The establishment of correlations between the continuous phase change saturation interval (ds) and Archie variables "m" and "n" allow for a cost effective and quick method of obtaining critical data used in the formation evaluation of oil reservoirs. This is significant since the direct electrical measurements conventionally used to obtain these variables is both time consuming and expensive. Conventional mercury injection tests can be utilized to predict electrical parameters based on the porosity/permeability ratio of the rock sample.

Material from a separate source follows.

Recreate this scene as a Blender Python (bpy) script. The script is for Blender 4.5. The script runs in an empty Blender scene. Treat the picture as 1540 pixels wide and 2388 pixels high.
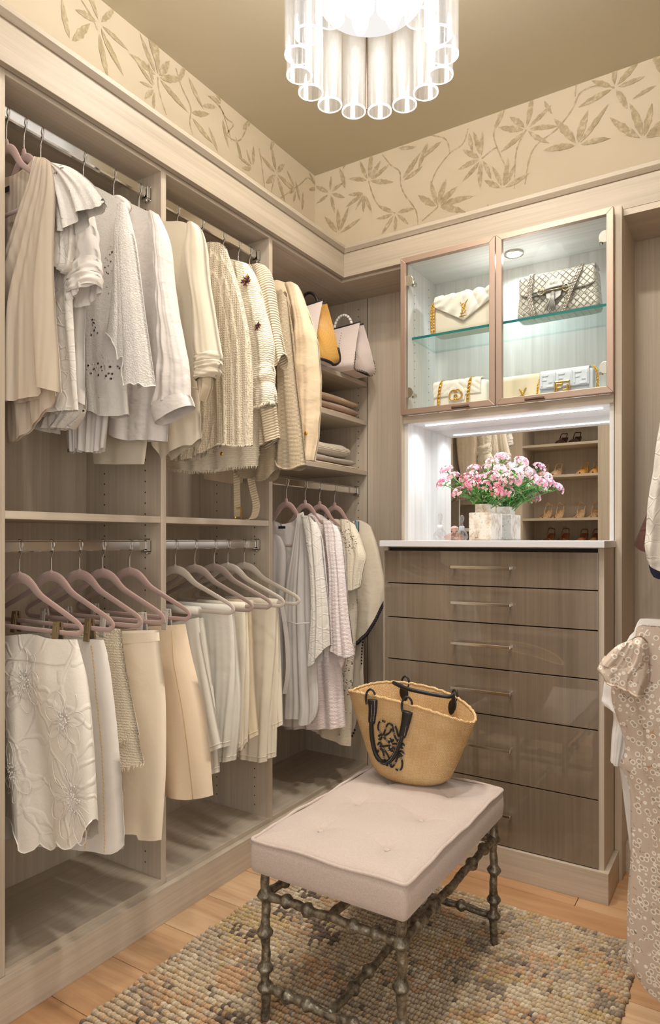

The measurement of electrical properties were performed with a true four pole configuration at five different frequencies ranging from 0.5 kHz to 10 kHz. Continuous Resistivity and Capacitance Measurements have been accomplished under simulated net overburden pressure. Following the measurement of the fully brine saturated sample, the desaturation was initiated through a semi-permeable membrane without removing the sample. The Rock/Fluid equilibrium at each capillary pressure was determined based on a continuous resistance measurement and corresponding volume of expelled brine. Completing the resistivity measurements, samples were extracted and mercury was injected from low vacuum, 20 microns of mercury pressure, up to 4500 psi. Following the first injection cycle, mercury was ejected down to atmospheric pressure and then second injection cycle performed up to 4500 psi. The transient saturation between mercury and mercury vapor, where continuous phase changes take place, has been succesfully correlated with the electrical parameters.

The correlation developed between continuous phase change saturation interval (ds), and Archie's parameters exhibit two opposite trends based on the permeability/porosity ratio of the samples: (1) Both cementation factor and saturation exponent, for the group of samples with (k/ø) less than one are directly proportional with the continuous phase change saturation interval. (2) The group of samples having (k/ø) more than one display an inverse proportion between (ds) and Archie's Parameters.